▶ [TASK GOAL]
Print exactly the lines below between the line containing "Generate a Blender" and the line containing "col = scene.collection", counting both of those lines. Leave pictures out.

═══ PROVIDED RECORDS ═══

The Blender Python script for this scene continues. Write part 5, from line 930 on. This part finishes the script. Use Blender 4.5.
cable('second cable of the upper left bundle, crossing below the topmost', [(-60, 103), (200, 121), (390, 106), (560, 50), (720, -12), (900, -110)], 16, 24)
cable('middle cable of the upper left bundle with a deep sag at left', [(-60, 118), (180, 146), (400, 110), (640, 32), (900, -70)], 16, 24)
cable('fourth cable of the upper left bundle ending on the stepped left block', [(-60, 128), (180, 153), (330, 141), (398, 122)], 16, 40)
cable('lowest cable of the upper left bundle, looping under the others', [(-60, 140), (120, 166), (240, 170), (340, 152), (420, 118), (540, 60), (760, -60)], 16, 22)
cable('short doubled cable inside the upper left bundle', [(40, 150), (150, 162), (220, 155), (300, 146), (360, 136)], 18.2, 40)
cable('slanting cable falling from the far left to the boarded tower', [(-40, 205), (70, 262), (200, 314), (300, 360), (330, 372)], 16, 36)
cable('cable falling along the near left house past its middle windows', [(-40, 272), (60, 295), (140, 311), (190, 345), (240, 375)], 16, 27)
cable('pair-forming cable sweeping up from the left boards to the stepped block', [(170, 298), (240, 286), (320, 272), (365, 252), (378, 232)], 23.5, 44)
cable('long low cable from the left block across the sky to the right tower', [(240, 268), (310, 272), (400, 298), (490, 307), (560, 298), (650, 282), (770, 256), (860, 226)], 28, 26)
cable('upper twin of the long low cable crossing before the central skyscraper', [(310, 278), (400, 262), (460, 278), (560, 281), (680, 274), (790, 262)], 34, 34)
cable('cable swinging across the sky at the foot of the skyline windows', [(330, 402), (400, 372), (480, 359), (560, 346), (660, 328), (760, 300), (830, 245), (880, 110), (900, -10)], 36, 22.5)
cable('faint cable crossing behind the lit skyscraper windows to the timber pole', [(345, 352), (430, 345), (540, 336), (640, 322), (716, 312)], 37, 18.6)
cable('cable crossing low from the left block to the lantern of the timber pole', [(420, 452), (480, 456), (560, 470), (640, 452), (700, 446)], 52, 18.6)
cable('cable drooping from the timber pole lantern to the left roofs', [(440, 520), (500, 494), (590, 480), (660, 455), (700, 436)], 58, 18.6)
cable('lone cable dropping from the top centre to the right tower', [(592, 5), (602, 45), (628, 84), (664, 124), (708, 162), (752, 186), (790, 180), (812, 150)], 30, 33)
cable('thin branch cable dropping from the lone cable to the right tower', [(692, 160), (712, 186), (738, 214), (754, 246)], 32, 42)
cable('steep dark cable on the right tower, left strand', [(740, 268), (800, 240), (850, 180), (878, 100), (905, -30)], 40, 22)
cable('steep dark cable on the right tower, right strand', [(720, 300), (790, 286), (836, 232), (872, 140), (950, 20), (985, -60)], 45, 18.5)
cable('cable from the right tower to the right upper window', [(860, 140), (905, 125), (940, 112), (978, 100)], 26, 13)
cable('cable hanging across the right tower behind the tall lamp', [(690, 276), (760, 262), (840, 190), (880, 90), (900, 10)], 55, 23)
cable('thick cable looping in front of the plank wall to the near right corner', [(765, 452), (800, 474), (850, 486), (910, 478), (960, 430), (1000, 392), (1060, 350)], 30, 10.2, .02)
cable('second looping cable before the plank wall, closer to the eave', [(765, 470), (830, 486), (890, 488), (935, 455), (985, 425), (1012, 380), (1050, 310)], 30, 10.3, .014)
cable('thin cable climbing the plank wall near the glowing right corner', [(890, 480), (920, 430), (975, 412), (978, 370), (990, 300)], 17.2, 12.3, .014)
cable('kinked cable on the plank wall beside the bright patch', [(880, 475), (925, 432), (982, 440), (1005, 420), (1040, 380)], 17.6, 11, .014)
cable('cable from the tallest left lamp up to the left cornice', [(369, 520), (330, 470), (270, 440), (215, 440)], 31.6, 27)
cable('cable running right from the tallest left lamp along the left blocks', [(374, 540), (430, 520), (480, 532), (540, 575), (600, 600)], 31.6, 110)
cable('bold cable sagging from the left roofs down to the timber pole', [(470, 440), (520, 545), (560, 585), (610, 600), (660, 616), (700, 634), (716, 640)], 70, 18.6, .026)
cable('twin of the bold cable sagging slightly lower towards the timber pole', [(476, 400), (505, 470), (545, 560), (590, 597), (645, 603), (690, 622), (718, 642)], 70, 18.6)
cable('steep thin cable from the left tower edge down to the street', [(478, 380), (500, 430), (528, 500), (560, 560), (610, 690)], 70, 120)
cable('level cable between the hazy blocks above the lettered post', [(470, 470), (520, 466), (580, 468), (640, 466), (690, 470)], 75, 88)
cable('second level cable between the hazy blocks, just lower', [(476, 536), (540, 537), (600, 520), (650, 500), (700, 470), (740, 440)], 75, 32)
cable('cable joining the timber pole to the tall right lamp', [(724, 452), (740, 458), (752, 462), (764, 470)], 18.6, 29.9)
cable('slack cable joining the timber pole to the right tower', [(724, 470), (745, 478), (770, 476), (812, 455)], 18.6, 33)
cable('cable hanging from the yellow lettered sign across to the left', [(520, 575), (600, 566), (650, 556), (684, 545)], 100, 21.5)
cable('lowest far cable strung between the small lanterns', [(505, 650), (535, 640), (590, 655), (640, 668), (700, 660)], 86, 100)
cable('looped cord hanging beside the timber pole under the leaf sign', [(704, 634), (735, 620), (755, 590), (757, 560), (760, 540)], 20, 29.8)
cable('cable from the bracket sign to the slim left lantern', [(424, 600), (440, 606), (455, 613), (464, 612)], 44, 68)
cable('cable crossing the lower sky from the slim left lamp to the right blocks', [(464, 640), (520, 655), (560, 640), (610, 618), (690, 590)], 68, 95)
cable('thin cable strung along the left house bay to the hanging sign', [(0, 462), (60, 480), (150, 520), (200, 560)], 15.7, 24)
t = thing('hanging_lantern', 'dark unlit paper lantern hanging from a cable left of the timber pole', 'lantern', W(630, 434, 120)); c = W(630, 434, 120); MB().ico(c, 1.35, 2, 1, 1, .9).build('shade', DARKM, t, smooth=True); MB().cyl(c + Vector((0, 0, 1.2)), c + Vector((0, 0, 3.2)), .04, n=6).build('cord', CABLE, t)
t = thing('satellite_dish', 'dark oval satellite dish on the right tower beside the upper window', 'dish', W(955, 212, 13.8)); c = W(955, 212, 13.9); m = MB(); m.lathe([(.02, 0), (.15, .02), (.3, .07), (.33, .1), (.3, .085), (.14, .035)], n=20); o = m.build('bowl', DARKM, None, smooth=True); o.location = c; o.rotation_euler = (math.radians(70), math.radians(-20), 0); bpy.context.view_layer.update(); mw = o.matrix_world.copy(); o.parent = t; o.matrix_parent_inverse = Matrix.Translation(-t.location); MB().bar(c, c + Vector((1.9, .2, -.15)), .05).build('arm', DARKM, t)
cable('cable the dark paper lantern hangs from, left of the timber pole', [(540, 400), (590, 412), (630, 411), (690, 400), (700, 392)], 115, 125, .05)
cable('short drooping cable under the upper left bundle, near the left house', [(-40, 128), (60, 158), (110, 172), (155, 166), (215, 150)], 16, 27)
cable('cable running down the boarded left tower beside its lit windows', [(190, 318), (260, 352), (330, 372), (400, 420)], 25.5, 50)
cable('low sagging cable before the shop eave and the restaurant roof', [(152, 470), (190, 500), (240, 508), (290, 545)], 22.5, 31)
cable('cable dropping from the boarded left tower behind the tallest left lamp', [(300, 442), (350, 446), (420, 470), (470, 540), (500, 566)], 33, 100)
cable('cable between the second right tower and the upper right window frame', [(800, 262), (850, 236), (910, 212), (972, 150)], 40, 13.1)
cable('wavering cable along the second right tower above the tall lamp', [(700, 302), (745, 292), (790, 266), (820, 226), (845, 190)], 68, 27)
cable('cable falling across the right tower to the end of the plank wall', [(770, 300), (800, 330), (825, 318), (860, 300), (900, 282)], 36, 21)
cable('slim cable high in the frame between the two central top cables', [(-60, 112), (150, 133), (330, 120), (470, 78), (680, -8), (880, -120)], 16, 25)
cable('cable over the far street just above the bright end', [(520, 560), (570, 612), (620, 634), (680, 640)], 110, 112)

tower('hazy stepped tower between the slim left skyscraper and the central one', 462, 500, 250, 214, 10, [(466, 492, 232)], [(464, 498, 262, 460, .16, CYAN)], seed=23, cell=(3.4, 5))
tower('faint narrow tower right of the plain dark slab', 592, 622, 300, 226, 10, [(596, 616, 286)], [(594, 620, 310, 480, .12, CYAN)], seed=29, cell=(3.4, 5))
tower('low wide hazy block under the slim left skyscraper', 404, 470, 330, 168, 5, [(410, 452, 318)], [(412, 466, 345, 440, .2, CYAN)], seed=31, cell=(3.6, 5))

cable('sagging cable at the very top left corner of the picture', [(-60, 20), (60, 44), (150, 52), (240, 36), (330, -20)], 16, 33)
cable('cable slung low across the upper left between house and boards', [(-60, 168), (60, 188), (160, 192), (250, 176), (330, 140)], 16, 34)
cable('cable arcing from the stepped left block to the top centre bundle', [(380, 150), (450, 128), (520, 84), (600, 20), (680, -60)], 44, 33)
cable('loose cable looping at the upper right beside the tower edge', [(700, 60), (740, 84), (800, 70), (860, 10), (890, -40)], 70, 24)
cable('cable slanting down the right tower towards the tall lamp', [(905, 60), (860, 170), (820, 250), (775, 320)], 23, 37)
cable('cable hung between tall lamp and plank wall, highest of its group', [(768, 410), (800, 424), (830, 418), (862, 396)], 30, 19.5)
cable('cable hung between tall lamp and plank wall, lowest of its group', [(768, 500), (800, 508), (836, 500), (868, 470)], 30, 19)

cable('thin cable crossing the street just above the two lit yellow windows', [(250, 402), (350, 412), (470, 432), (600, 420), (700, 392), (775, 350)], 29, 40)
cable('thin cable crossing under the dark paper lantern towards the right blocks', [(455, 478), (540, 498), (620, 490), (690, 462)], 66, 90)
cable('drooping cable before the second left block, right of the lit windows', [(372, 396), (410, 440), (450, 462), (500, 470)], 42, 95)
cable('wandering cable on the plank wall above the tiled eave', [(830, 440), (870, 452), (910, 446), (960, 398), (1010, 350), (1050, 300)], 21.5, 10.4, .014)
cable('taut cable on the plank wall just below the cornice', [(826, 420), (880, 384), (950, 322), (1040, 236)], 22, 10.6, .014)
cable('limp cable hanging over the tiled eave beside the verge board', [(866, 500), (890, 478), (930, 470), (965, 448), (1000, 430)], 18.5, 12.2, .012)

═══
═══ PROVIDED RECORDS ═══

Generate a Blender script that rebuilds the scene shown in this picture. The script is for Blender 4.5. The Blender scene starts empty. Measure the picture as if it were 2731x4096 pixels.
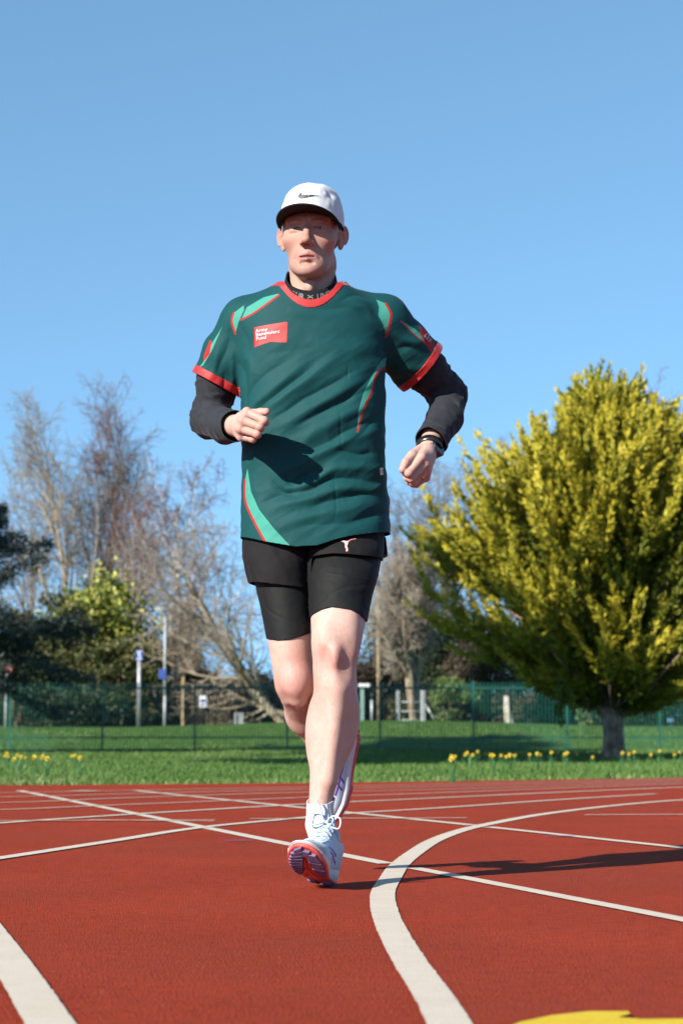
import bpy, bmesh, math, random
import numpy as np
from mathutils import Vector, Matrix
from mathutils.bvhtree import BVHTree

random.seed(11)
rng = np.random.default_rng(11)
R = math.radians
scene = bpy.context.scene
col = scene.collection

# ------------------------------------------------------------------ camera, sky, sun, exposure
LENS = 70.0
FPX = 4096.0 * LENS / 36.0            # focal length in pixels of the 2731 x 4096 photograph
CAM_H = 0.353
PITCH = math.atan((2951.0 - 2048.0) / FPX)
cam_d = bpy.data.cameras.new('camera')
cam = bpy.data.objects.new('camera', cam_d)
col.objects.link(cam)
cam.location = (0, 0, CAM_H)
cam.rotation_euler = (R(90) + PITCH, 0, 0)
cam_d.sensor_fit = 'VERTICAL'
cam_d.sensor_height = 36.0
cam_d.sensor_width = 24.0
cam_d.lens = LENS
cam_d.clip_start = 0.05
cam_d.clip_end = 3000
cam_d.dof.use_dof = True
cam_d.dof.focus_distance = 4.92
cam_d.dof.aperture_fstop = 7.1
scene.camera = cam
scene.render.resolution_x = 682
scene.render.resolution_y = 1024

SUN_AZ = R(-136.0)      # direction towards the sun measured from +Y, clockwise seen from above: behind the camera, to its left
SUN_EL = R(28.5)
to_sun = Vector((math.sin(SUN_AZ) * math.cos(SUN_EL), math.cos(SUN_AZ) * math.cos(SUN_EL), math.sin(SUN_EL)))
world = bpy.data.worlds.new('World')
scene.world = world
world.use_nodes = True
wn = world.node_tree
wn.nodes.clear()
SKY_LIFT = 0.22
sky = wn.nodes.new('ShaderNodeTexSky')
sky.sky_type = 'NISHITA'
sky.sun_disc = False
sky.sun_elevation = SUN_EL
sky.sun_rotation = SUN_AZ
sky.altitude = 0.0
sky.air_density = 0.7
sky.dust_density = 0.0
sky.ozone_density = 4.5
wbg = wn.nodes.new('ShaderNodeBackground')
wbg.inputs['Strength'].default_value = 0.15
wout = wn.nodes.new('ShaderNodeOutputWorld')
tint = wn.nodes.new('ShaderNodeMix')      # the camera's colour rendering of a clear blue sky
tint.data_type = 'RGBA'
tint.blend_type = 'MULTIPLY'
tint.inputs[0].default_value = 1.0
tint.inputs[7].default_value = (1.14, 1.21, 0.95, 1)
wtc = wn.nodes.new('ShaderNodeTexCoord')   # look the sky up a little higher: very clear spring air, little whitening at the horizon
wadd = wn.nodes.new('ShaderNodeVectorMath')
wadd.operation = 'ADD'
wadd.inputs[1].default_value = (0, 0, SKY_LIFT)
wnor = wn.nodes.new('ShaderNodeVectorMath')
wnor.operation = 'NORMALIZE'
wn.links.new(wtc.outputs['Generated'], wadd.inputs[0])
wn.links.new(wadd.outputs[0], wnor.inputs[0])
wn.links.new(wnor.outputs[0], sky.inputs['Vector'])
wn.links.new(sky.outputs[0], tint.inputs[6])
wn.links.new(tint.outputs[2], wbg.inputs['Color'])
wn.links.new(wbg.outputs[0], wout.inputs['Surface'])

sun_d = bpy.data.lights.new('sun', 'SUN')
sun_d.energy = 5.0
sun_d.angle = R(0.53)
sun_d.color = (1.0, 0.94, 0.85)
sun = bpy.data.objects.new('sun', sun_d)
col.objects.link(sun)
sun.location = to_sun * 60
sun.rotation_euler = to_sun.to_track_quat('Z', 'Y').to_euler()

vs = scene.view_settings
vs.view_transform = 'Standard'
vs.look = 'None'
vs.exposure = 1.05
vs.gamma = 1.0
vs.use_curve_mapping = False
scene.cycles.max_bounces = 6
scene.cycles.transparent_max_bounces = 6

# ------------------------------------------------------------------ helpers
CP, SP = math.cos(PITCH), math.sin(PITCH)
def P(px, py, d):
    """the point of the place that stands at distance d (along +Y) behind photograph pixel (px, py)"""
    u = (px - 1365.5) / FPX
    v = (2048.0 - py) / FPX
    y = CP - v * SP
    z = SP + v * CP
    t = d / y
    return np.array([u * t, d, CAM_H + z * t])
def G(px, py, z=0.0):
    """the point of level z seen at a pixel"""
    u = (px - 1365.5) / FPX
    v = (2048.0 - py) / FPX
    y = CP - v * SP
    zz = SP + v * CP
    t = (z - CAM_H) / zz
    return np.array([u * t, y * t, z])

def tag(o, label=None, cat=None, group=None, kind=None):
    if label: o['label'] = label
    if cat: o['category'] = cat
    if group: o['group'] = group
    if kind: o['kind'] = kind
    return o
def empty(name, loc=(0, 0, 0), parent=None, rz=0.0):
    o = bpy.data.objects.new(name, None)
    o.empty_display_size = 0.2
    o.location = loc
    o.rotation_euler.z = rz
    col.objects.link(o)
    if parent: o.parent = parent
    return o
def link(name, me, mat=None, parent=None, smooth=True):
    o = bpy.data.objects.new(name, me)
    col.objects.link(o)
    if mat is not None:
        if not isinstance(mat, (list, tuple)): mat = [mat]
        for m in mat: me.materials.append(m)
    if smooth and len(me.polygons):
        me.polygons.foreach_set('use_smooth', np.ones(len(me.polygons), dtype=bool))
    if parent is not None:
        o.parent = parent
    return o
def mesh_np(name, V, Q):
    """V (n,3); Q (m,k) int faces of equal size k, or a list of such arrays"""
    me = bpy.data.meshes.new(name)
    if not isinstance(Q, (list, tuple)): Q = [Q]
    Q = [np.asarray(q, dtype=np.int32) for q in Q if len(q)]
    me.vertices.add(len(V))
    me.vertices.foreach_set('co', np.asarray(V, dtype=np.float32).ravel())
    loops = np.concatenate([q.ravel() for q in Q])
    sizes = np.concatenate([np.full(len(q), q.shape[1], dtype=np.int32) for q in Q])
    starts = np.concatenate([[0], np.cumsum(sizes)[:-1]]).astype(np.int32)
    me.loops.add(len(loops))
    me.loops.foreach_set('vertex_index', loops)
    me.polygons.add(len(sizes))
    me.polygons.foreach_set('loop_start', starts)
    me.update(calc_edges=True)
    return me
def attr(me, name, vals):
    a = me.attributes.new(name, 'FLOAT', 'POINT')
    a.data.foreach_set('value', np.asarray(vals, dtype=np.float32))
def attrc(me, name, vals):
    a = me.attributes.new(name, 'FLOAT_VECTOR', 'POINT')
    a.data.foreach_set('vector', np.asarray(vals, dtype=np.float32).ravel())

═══

▶ [REPLY]
Generate a Blender script that rebuilds the scene shown in this picture. The script is for Blender 4.5. The Blender scene starts empty. Measure the picture as if it were 2731x4096 pixels.
import bpy, bmesh, math, random
import numpy as np
from mathutils import Vector, Matrix
from mathutils.bvhtree import BVHTree

random.seed(11)
rng = np.random.default_rng(11)
R = math.radians
scene = bpy.context.scene
col = scene.collection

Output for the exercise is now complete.